L’histoire se situe en 1944 en Laponie alors que face à l’avancée des Russes les Allemands battent en retraite. Ces derniers sont quelquefois accompagnés de jeunes Finlandais pour la plupart embrigadés de force. C’est le cas de Veiko qui, avant la guerre, comptait bien finir ses études à l’université sans avoir à tuer personne.
Sur un promontoire que forme un large rocher de granit, au bord d’une piste empruntée par les troupes de l’Armée rouge, on l’attache par la jambe à une chaîne fixée à un pieu enfoncé à coups de masse. Sur une couverture, quelques effets de soldat, dont un fusil et une paire de lunettes. Veiko se trouve fixé par une chaîne de moins de deux mètres comme le serait une chèvre servant d’appât. Et, de fait, l’uniforme allemand qu’on lui a fait endosser en territoire russe le voue à une mort certaine. S’il veut retarder le moment de sa capture et de sa mort, il n’a d’autre option que de se transformer en sniper.
Prisonnier à l’air libre, disposant pour se mouvoir d’encore moins d’espace qu’entre les quatre murs d’une cellule, et surtout placé à la vue de ses ennemis, Veiko va faire usage de toutes ses ressources physiques et mentales pour se libérer du pieu qui l’assujettit. En se libérant, il peut non seulement espérer se cacher pour sauver sa vie mais encore éviter de prendre celle d’autrui.
C’est d’abord en vain qu’il tente de briser sa chaîne en faisant usage de son arme.

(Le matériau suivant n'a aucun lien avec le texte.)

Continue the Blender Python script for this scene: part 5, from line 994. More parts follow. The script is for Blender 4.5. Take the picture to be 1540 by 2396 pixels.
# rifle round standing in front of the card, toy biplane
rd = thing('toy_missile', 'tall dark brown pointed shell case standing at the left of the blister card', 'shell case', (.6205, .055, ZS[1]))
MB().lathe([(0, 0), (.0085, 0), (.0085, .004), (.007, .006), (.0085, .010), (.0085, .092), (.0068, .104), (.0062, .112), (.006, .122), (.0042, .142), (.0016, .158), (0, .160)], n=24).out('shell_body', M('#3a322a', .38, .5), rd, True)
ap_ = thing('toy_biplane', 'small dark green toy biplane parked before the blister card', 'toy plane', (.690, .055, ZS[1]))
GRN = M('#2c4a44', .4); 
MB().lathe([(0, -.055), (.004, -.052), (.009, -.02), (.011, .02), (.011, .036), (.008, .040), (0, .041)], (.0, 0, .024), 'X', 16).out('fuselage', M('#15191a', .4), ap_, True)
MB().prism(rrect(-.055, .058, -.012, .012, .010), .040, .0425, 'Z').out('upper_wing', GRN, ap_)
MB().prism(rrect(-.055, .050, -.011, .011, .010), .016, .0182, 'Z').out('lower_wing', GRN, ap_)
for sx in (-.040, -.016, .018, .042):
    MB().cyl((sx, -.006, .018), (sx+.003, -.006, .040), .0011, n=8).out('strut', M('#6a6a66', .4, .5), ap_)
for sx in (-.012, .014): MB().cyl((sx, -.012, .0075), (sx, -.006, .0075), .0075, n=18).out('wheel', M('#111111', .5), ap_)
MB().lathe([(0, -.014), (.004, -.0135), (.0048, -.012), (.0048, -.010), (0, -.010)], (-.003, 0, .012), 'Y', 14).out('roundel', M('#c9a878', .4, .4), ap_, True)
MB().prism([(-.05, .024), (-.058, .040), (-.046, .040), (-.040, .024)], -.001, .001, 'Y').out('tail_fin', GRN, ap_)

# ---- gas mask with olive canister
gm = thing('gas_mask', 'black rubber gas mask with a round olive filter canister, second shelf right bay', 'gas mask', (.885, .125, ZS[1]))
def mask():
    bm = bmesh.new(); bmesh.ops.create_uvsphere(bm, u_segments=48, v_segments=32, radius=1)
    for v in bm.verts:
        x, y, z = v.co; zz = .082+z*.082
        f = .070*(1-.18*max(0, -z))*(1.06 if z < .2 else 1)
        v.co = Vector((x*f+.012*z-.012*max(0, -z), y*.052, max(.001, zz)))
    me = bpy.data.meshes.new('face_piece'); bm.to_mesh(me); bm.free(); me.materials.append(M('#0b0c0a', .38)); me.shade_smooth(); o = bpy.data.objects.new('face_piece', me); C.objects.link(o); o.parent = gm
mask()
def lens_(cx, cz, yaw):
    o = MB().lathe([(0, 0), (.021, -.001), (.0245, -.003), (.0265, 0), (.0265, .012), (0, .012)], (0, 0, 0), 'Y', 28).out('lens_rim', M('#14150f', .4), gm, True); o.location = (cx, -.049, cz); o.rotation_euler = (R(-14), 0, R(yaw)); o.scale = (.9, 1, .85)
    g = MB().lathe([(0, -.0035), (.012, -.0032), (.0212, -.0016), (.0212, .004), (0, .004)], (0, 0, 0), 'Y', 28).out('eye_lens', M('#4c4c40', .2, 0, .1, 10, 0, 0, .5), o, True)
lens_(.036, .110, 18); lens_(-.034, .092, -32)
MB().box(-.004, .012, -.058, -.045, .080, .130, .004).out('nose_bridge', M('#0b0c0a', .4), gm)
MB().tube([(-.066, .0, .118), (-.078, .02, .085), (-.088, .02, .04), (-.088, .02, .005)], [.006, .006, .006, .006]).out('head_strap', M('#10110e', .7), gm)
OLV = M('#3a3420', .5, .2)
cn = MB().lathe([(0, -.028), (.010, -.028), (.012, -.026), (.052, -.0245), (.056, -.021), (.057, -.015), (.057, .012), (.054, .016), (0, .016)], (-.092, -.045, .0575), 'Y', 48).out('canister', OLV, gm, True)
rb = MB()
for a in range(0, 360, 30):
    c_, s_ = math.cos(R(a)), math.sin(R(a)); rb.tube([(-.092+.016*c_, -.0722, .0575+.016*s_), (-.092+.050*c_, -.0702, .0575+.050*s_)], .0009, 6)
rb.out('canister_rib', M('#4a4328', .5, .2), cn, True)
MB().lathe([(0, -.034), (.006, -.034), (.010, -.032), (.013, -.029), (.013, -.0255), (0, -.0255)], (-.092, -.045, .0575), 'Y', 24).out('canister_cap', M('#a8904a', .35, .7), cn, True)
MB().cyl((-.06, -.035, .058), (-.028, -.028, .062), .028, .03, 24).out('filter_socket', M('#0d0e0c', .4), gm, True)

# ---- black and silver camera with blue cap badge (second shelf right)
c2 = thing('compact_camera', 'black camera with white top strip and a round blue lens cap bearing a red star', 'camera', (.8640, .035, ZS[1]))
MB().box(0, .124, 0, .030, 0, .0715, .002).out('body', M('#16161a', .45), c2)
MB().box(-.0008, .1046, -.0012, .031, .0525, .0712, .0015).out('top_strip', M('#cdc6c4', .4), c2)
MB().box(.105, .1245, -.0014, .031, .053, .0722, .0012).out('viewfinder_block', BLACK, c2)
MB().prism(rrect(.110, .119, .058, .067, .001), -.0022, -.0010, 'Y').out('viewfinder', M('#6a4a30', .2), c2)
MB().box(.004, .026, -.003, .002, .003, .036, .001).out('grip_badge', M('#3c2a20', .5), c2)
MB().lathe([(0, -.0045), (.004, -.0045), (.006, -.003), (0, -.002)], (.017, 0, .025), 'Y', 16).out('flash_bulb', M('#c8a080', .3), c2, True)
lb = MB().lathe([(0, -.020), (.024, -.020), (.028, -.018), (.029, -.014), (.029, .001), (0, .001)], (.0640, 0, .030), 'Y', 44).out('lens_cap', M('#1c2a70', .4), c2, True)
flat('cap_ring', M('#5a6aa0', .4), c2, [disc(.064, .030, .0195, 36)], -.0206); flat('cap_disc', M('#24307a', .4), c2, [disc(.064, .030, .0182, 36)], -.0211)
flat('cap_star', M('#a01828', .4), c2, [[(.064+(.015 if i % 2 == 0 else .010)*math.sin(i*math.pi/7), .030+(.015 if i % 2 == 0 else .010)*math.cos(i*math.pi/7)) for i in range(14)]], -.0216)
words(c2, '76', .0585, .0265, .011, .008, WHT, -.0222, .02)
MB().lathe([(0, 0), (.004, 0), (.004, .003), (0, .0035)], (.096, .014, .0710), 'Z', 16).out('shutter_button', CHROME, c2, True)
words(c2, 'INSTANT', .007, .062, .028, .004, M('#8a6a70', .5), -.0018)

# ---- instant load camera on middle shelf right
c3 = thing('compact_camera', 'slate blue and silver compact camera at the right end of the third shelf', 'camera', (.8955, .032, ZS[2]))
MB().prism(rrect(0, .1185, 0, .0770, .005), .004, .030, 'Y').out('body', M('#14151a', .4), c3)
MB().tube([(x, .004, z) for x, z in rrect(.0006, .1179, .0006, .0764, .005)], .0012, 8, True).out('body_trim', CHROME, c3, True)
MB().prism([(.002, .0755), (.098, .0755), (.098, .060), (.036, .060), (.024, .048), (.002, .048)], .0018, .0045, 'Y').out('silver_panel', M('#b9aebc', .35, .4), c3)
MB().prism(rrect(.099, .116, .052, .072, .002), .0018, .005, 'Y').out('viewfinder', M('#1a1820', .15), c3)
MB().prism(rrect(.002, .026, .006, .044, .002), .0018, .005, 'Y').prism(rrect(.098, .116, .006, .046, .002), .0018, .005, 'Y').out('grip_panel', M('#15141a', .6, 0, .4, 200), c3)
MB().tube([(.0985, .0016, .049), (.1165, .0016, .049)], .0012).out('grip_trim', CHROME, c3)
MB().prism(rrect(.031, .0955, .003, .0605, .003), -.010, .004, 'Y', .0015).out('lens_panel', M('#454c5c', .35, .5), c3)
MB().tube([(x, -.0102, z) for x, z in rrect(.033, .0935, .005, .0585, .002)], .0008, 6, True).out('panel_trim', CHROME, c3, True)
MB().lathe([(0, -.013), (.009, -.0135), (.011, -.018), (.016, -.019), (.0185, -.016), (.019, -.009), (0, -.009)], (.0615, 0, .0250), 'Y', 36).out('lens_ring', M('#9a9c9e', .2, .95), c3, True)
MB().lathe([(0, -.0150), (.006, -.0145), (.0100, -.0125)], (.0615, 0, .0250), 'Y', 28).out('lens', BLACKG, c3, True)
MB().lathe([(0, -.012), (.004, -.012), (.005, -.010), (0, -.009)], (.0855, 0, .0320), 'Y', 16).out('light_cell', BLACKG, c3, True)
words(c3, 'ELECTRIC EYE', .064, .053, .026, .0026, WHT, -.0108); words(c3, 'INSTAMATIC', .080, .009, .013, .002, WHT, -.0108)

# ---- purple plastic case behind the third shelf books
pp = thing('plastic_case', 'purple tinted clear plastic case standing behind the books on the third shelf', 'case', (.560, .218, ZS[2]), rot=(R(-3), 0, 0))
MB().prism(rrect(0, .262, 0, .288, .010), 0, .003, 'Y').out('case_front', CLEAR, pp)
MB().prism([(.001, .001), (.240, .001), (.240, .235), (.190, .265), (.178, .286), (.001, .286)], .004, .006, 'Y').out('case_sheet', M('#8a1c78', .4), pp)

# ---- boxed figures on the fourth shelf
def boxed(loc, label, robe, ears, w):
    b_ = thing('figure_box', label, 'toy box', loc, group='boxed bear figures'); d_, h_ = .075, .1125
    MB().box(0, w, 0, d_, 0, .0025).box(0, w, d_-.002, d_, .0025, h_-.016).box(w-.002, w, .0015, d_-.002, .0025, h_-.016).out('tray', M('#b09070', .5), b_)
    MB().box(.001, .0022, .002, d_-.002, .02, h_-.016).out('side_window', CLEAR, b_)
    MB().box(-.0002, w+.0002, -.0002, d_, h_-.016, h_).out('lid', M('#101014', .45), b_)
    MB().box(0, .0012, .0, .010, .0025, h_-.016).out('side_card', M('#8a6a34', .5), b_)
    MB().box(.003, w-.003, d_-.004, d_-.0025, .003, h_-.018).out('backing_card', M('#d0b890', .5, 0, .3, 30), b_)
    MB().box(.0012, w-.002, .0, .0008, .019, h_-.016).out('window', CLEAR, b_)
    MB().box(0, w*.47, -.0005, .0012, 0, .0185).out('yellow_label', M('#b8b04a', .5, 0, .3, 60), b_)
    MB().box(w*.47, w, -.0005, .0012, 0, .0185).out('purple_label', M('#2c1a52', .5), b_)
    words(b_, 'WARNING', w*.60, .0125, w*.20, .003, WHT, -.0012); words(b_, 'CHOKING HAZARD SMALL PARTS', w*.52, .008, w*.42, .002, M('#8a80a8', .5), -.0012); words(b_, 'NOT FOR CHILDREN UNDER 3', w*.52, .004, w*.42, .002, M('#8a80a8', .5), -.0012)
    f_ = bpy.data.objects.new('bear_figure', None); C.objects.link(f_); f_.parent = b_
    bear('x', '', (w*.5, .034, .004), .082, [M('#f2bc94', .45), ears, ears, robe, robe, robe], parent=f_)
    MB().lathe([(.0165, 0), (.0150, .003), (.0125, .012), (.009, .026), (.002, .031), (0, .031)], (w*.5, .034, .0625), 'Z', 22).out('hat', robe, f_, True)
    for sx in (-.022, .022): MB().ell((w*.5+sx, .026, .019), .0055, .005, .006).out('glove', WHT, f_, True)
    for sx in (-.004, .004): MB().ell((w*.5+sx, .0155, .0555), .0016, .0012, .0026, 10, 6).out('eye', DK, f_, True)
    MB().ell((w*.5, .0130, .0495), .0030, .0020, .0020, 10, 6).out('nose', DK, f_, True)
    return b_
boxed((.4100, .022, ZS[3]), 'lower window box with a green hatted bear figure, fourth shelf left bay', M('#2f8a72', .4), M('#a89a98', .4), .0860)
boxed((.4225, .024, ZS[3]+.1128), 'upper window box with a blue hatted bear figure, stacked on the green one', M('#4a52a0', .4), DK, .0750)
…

À l’aide de la pointe d’un ouvre-boîte il retire de sa monture les verres de lunettes d’hypermétrope, arrache à une pousse de conifère un peu de sève qui lui sert à fixer l’un sur l’autre les deux verres, dans l’interstice desquels il insère de l’eau par une paille végétale. Au-dessus du pieu enfoncé jusqu’à la tête, il place une large touffe de mousse sèche, à laquelle il met le feu grâce à la loupe qu’il vient de fabriquer. Le feu est entretenu par des brindilles qu’il trouve aux alentours. Le foyer, éteint brusquement par de l’eau qu’on lui a laissé dans un bidon de métal, fissure la surface de la pierre et révèle la partie supérieure du pieu.
Pendant que des avions patrouillent en rase-motte et que les combats se rapprochent, Veiko, enchaîné et condamné comme Prométhée, et comme lui détenteur du pouvoir du feu, reproduit la même opération, dégageant à chaque fois un peu plus la tête de la barre. Mais le soir arrive et surtout le bois pour le feu vient à manquer : il faut tendre de plus en plus les bras pour aller chercher de plus en plus loin la matière végétale autour du rocher. Au moment où l’eau commence elle aussi à faire défaut, environ 10 cm ont été dégagés.
Ne disposant plus de combustible, Veiko décide alors d’extraire la poudre de chaque balle de son fusil. Il place le tout dans le trou, qu’il comble ensuite de pierres. Après l’explosion, la barre se trouve davantage dénudée mais tient toujours solidement au rocher.
Chaîne et bras tendus, il parvient alors avec la sangle de son fusil à ramener vers lui une pierre de granite. Une fois celle-ci en main, il s’agit de frapper latéralement la pierre contre la tige de métal. Cette tâche, éreintante, l’occupe toute la durée. Mais au soir il parvient enfin à déloger la tige. Il est libre.
L’évasion est ici doublement libératrice, puisqu’elle provoque chez Veiko, qui n’avait pas prononcé un mot jusqu’ici, un véritable torrent de paroles devant Anni, une veuve laponne, et d’Ivan, un soldat blessé de l’armée rouge. Trois personnages monolingues, ne parlant pas un mot de la langue des autres, se trouve forcés de coexister, ce qui donnent au sous-titrage, qui traduit les trois langues en une seule, une fonction inédite au cinéma.
Venu d’abord dans l’intention de se débarrasser de la chaîne qui continue de l’entraver avant de rentrer chez lui (la guerre est finie pour lui, et elle ne tardera pas à l’être pour tout le pays), il décide pourtant de rester auprès d’Anni et de son hôte russe. Les paysages de Laponie, jusqu’alors effrayants, s’adoucissent et prennent un aspect bienveillant, hors du temps et surtout de l’histoire où les termes de « fascisme », de « démocratie » ou encore de « guerre » perdent leur valeur.